I will say that I think the 50s politicians were disgustingly paranoid towards communism and hundreds of thousands of American lives were spent needlessly on wars that served seemingly little more purpose than to satisfy that paranoia. Communism didn't work, and it died largely due to its own ineffectiveness without the help of America. Locking horns with Russia in an arms race would have been enough but they had to go that extra mile in Korea and Vietnam. Though I certainly am no history expert. Forgive me if I have been misinformed.

Ryan said...

I'm quite late on this but was going through the backlog once again as I'm very bored at work.

The only thing I can really say is that a conservative republican didn't win the cold war. I'm not saying he didn't help, but Reagan gets held up like some sort of Commando-style political superman who wiped the floor with communism.

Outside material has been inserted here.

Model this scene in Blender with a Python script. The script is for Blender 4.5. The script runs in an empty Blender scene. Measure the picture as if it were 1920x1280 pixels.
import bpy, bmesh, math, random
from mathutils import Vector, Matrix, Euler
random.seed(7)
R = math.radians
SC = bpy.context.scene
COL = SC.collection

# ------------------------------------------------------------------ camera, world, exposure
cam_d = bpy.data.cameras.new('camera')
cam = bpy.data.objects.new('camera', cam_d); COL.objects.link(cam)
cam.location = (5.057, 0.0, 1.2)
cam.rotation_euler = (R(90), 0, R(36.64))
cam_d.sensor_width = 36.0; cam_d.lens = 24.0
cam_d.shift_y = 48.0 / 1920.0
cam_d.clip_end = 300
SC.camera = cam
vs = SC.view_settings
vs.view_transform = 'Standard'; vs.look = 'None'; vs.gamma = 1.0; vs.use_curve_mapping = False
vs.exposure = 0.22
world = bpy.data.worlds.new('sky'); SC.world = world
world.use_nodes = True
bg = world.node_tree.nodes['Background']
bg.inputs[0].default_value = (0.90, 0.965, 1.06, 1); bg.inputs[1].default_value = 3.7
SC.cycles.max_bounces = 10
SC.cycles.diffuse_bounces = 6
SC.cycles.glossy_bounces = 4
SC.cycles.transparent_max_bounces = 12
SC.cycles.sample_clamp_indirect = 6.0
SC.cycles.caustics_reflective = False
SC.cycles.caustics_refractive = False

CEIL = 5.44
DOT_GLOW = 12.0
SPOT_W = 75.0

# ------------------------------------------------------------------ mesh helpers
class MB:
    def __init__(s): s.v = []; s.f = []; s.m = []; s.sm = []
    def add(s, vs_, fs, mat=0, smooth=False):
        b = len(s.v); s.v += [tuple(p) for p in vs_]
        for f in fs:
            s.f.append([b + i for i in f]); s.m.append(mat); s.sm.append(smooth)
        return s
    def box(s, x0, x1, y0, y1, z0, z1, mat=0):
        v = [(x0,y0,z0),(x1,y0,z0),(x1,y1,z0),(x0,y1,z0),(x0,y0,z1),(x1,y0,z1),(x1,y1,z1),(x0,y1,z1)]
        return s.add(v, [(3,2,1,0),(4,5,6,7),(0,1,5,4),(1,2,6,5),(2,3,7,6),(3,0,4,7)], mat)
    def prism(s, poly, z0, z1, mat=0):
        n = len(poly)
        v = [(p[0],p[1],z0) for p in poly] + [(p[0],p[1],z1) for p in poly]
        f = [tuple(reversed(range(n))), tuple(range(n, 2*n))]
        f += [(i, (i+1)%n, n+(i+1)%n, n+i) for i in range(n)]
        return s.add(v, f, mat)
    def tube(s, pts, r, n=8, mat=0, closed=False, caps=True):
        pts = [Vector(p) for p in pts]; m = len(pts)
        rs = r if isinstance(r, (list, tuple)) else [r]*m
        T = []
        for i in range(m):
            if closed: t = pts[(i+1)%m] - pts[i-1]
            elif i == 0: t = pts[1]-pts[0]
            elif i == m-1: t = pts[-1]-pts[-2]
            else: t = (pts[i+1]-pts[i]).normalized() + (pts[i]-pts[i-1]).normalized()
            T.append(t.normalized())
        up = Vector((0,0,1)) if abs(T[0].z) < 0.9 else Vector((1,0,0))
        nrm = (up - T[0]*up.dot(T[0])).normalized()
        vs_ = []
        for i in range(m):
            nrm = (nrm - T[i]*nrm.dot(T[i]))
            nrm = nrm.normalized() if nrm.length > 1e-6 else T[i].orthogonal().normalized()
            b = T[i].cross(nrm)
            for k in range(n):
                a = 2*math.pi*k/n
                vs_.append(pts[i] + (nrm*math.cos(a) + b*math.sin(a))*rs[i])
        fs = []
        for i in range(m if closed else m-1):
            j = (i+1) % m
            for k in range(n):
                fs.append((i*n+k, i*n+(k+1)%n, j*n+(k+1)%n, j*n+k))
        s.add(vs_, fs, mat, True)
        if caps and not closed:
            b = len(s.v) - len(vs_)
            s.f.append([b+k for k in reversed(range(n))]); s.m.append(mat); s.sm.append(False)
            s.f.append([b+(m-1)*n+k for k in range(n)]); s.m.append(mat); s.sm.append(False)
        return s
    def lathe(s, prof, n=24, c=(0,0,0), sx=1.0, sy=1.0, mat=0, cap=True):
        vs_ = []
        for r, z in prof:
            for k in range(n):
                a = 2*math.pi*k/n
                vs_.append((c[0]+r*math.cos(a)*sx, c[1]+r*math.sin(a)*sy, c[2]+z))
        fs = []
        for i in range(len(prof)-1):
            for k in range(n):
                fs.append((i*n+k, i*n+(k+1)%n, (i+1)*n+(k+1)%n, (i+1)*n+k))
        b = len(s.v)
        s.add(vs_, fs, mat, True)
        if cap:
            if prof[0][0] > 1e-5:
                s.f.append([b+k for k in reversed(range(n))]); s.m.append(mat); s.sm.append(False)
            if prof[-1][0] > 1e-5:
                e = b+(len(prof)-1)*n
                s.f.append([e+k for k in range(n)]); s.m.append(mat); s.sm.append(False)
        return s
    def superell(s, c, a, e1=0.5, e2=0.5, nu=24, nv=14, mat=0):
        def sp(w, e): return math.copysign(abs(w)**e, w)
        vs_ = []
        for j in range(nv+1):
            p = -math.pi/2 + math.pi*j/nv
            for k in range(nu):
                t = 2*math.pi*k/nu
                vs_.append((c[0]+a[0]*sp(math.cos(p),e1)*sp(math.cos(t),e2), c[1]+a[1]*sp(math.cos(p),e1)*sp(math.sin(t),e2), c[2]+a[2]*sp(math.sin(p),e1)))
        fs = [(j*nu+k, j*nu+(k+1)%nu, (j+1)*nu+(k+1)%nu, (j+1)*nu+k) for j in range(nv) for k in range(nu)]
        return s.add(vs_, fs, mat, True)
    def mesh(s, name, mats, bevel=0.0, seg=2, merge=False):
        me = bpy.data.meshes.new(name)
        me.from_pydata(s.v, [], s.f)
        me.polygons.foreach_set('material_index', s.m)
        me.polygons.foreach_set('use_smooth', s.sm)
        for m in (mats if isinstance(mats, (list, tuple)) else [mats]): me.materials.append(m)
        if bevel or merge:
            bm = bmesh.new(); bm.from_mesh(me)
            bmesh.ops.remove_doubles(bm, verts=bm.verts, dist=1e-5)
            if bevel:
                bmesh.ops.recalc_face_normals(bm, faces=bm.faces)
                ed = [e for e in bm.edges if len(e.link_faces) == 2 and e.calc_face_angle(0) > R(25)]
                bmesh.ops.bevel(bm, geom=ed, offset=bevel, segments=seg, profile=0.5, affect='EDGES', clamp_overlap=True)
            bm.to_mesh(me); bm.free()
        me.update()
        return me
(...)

In reality he was the end of what all the presidents since Truman had been doing, slowly intimidating and attempting to outspend the other superpower.

In the end, the Soviet Union fell under the weight of it's own corruption. Did Reagan hasten it's fall? Maybe by a couple of weeks and I'm sure the residents of Leningrad thank him for the extra borscht he made possible.

McCarthy shows us what happens when we scrap the judicial system in favor of a witch hunt, like the experiments which have come out in Guantanamo.

Was McCarthy evil? I don't know, I never met him. In all likelyhood he believed that he was doing the right thing in the same way that Morrow smugly believed himself to be in the right.

I think that this issue (McCarthyism, not evil) is an especially touchy subject for Hollywood which felt the sting a little bit more than Mr. and Mrs. John Q. Taxpayer. It seems to me that this could be the reason for the portrayal of Wisconsin's freshman senator rather than Clooney's liberal leanings (though these probably didn't hurt).

In reality, the media does need a wake up. Too often it idly sits by waiting for the hand of government to toss it a bone. What ever happened to afflicting the comforted and comforting the afflicted?